Menurut dia, TNI sebenarnya belum menurunkan pasukan, tetapi hanya
mendekat ke objek yang berpotensi terhadap ancaman keamanan. Hal itu
dilakukan untuk menghindari pengerahan pasukan yang terlalu lama jika
terjadi ancaman.
"Kita tahu bahwa markas TNI jauh di luar kota. Jika tak disiapkan, TNI akan terlambat," jelasnya.
Ia menyebutkan, sesuai UU TNI, TNI berkewajiban menjaga objek-objek
vital seperti istana negara, bandara, jalan tol maupun stasiun. Untuk
penjagaan Istana, TNI bahkan boleh menjaga hingga 100 meter di
sekitarnya.
Panglima TNI, Laksamana TNI Agus Suhartono, mengatakan, TNI perlu
menjaga masyarakat yang berunjuk rasa agar tidak terjebak tindakan
melanggar hukum.
"Kalau anarkis kan melanggar hukum. Kita jaga supaya mereka tak melakukannya," kata Panglima.

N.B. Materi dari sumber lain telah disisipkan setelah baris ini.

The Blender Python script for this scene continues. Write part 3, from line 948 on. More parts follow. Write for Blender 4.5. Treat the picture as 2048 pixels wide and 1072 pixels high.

Kepala Pusat Penerangan Mabes TNI, Laksamana Muda Iskandar
Sitompul, menambahkan, pasukan TNI yang menjaga TNI tak dilengkapi
dengan senjata api. "Pasukan TNI hanya membawa tameng dan pentungan,"
ujarnya.
Selain Istana Negara, saat ini TNI juga menjaga bunker-bunker BBM,
kantor Kementerian Energi dan Sumber Daya Mineral, Bandara
Soekarno-Hatta, dan Pelabuhan Tanjung Priok.
"Itu wajib dijaga. Di setiap provinsi dan perusahaan swasta pun, TNI sudah mempersiapkan pasukan yang stand by di dekat objek vital," kata Iskandar.